You have to pay a REMAT charge of either Rs. 15 for every certificate or Rs. 100 units per share (whichever is lower).

4. Destatementisation Charges

Suppose you are holding mutual fund units in physical format (also called Statement of Account). In that case, you can switch to demat (or electronic format) through the destatementisation process. While physical mutual funds are non-tradable, electronic mutual funds are tradable.

To convert your mutual fund units to electronic formats, you have to pay Rs. 15 per Statement of Account (SOA).

5. Restatementisation Charges

The restatementisation process enables you to convert your mutual funds from electronic to physical format (also called Statement of Account or SOA).
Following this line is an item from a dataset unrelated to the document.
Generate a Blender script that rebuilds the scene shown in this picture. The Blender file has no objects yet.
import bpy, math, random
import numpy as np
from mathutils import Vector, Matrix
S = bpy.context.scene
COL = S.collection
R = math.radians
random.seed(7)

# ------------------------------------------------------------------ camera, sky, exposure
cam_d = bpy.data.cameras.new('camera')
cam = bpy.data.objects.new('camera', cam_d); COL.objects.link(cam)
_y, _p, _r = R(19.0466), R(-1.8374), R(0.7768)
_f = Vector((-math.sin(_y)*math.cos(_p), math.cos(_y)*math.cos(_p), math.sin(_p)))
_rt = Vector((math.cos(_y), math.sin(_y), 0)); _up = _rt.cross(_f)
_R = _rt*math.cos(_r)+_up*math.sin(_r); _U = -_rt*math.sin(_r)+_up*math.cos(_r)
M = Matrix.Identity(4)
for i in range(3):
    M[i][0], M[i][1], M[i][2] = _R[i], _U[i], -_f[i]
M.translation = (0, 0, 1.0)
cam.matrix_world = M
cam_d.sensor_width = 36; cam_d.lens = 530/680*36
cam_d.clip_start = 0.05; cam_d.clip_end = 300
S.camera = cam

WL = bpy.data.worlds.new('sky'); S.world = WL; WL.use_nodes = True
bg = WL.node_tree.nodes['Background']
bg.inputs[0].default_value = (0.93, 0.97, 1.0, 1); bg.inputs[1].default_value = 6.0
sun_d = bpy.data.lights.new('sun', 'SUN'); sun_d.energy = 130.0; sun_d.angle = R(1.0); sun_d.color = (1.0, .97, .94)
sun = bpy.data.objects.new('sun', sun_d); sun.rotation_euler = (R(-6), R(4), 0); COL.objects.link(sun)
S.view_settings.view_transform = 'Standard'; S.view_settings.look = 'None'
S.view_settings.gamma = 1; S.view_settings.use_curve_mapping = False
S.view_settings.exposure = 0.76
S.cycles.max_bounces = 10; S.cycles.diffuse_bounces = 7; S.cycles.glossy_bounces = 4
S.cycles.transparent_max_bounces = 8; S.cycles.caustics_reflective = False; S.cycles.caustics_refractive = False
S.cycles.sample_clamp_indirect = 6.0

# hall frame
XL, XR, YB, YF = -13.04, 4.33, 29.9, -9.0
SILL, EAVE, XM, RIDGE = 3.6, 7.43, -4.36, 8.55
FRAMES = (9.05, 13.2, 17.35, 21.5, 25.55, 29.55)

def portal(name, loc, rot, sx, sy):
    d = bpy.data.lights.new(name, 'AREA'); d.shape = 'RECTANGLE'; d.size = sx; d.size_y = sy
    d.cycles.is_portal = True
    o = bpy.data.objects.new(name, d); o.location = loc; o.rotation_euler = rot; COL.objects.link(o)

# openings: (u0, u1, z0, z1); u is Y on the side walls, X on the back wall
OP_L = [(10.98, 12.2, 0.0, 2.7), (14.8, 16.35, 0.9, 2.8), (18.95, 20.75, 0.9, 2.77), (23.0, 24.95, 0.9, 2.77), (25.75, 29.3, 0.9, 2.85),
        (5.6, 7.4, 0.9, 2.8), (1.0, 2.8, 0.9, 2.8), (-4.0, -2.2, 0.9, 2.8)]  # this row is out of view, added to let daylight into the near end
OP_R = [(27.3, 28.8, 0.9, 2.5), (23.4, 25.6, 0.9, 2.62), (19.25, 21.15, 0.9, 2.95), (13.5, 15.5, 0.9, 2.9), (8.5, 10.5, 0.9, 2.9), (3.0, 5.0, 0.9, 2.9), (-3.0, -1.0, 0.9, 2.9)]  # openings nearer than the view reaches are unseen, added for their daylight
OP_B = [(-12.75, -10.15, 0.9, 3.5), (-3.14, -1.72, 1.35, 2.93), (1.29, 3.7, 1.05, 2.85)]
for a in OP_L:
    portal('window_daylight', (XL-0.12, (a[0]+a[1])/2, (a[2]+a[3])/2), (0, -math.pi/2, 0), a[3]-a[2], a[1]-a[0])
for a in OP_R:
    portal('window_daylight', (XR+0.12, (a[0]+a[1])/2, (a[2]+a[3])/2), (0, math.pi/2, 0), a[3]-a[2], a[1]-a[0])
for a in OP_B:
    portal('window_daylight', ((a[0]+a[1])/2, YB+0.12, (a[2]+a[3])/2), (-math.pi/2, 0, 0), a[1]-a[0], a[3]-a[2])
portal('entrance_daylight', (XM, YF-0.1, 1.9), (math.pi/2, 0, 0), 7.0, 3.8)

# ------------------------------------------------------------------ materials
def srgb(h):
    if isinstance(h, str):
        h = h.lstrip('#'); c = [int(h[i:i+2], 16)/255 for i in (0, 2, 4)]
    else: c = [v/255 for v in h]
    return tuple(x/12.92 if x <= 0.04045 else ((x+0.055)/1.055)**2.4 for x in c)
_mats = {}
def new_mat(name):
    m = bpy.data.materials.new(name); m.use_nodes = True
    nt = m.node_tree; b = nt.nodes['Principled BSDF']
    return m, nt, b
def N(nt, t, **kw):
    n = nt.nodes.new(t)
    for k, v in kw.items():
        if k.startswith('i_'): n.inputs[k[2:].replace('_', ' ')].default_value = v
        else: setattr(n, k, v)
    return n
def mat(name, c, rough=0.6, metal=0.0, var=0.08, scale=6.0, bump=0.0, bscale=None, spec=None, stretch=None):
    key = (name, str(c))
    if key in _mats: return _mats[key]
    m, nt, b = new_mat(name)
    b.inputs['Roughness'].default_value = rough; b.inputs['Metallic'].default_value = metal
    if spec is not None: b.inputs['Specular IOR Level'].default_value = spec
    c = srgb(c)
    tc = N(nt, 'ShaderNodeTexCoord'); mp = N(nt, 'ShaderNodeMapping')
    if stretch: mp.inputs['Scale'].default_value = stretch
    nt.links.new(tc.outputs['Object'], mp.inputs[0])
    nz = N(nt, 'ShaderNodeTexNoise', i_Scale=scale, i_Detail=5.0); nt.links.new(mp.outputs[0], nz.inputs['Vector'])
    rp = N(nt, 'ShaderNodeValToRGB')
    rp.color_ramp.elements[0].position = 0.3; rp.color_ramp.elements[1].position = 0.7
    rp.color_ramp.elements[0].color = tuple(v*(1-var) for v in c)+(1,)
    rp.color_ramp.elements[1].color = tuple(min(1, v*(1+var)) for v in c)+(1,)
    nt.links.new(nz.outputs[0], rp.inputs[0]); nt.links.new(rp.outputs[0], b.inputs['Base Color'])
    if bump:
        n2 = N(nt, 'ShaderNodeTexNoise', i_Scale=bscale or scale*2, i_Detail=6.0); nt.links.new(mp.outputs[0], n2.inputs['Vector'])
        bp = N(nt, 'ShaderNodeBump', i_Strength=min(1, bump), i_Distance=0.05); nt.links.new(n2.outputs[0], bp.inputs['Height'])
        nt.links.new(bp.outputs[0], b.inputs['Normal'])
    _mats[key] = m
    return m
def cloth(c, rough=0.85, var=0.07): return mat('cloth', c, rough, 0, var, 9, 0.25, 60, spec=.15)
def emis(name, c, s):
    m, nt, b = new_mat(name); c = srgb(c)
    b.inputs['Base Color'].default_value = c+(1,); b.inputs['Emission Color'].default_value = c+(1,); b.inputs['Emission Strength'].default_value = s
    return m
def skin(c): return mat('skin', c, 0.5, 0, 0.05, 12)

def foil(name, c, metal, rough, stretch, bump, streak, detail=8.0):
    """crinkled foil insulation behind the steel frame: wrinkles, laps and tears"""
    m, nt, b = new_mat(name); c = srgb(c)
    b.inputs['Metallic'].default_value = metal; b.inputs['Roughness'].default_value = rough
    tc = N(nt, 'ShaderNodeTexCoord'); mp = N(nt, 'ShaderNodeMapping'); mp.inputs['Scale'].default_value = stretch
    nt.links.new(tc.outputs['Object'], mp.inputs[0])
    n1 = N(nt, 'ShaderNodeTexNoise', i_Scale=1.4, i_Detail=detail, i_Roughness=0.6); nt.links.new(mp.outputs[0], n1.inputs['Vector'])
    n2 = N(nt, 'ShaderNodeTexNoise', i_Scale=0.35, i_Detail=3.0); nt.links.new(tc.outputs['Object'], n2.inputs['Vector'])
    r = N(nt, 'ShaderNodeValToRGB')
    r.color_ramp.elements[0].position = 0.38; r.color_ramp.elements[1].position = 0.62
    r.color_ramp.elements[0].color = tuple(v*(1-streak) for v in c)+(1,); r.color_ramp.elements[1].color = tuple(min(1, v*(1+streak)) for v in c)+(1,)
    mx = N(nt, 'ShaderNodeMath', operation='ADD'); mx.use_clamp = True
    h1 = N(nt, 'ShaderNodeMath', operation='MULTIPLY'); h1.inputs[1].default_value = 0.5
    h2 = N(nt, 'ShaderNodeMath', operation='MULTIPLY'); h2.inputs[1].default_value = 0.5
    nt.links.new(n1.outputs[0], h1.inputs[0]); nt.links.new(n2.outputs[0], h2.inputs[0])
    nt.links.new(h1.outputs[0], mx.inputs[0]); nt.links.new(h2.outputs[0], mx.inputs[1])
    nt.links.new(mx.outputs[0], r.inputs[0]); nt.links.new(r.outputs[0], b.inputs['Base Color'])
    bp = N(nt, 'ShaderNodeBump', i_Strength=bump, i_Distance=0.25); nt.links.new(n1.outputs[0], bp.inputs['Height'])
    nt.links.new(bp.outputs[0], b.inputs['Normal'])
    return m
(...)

To convert your mutual fund units from electronic format to physical format, you have to pay Rs. 15 per SOA.

6. Bill & Contract Charge

You will have to pay Rs. 100 fee for every contract in either of the following two cases:

  • If the email with your bill contract bounces.
  • If you receive physical contract notes/documents through courier.

7. Net Banking Charge

If you are using net banking to transfer funds from your bank account to your trading-account, you'll have to pay Rs. 10 as a pay-in charge. However, IMPS and UPI transactions are free of cost.

Final Words

When trading in the equities market (trading stocks, mutual funds, and ETFs), you should have a clear understanding of the charges you have to pay. This is because it can affect your profit and loss margin. In addition, it will help you calculate the exact amount of profit or loss you will make in a financial year.